Options to purchase common stock

 

 

6,717,144

 

 

 

6,261,528

 

Unvested restricted common stock

 

 

322,381

 

 

 

8,929

 

 

 

 

7,039,525

 

 

 

6,270,457

 

 

Recently Issued and Adopted Accounting Pronouncements

Recently Issued and Adopted Accounting Pronouncements

In February 2016, the Financial Accounting Standards Board (the “FASB”) issued ASU No. 2016-02, Leases and in July 2018, the FASB issued ASU No. 2018-11, Leases (Topic 842): Targeted Improvements. The new leasing standards generally require lessees to recognize operating and financing lease liabilities and corresponding right-of-use assets on the consolidated balance sheet and to provide enhanced disclosures surrounding the amount, timing and uncertainty of cash flows arising from leasing arrangements.

We adopted the new leasing standards using the modified retrospective transition approach, as of January 1, 2019, with no restatement of prior periods or cumulative adjustment to retained earnings. Upon adoption, we elected the package of transition practical expedients, which allowed us to carry forward prior conclusions related to whether any expired or existing contracts are or contain leases, the lease classification for any expired or existing leases and initial direct costs for existing leases. In addition, the Company elected the hindsight practical expedient to determine the lease term for existing leases. The Company elected not to record leases with an initial term of 12 months or less on the balance sheet and recognize the associated lease payments in the consolidated statements of operations on a straight-line basis over the lease term. Upon adoption of the new leasing standards we recognized an operating lease asset of approximately $1.0 million and a corresponding operating lease liability of approximately $1.0 million, which are included in our condensed consolidated balance sheet. The adoption of the new leasing standards did not have an impact on our condensed consolidated statements of income or cash flows.

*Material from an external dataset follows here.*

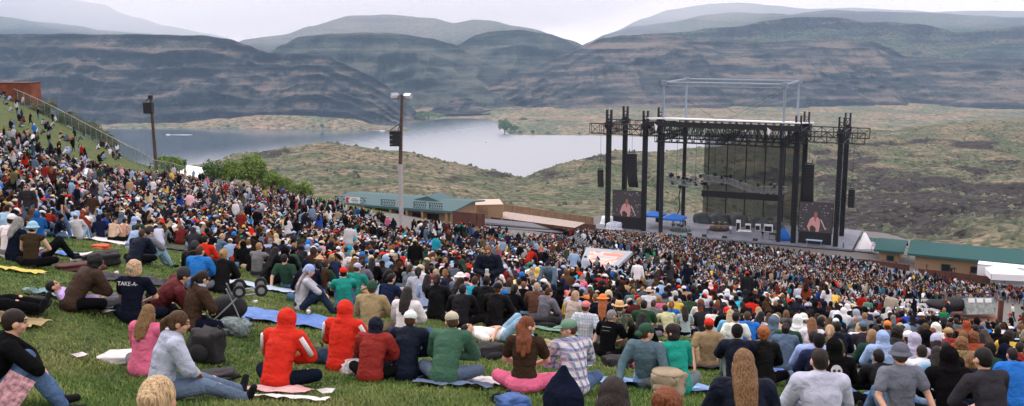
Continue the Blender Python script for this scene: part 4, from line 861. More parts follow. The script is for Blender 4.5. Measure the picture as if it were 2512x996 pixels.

We determine if an arrangement is a lease at contract inception. Operating lease assets represent our right to use an underlying asset for the lease term and operating lease liabilities represent our obligation to make lease payments arising from the lease. Operating lease assets and liabilities are recognized at the commencement date of the lease based upon the present value of lease payments over the lease term. When determining the lease term, we include options to extend or terminate the lease when it is reasonably certain that we will exercise that option. We use the implicit rate when readily determinable and use our incremental borrowing rate when the implicit rate is not readily determinable based upon the information available at the commencement date in determining the present value of the lease payments. Our incremental borrowing rate is determined using a secured borrowing rate for the same currency and term as the associated lease.

The lease payments used to determine our operating lease assets may include lease incentives, stated rent increases and escalation clauses linked to rates of inflation when determinable and are recognized in our operating lease assets in our condensed consolidated balance sheets.

Our operating leases are reflected in operating lease right-of-use assets, accrued expenses and in long-term operating lease liabilities in our condensed consolidated balance sheets. Lease expense for minimum lease payments is recognized on a straight-line basis over the lease term.

For additional information on the adoption of the new leasing standards, please read Note 7, Commitments and Contingencies, to these condensed consolidated financial statements.

In June 2018, the FASB issued ASU No. 2018-07, Compensation—Stock Compensation (Topic 718): Improvements to Nonemployee Share-Based Payment Accounting. This ASU is intended to simplify aspects of share-based compensation issued to non-employees by making the guidance consistent accounting for employee share-based compensation. This standard was effective for the Company in 2019. The adoption of this guidance had an immaterial impact on the Company’s consolidated financial statements as of and for the three and six months ended June 30, 2019.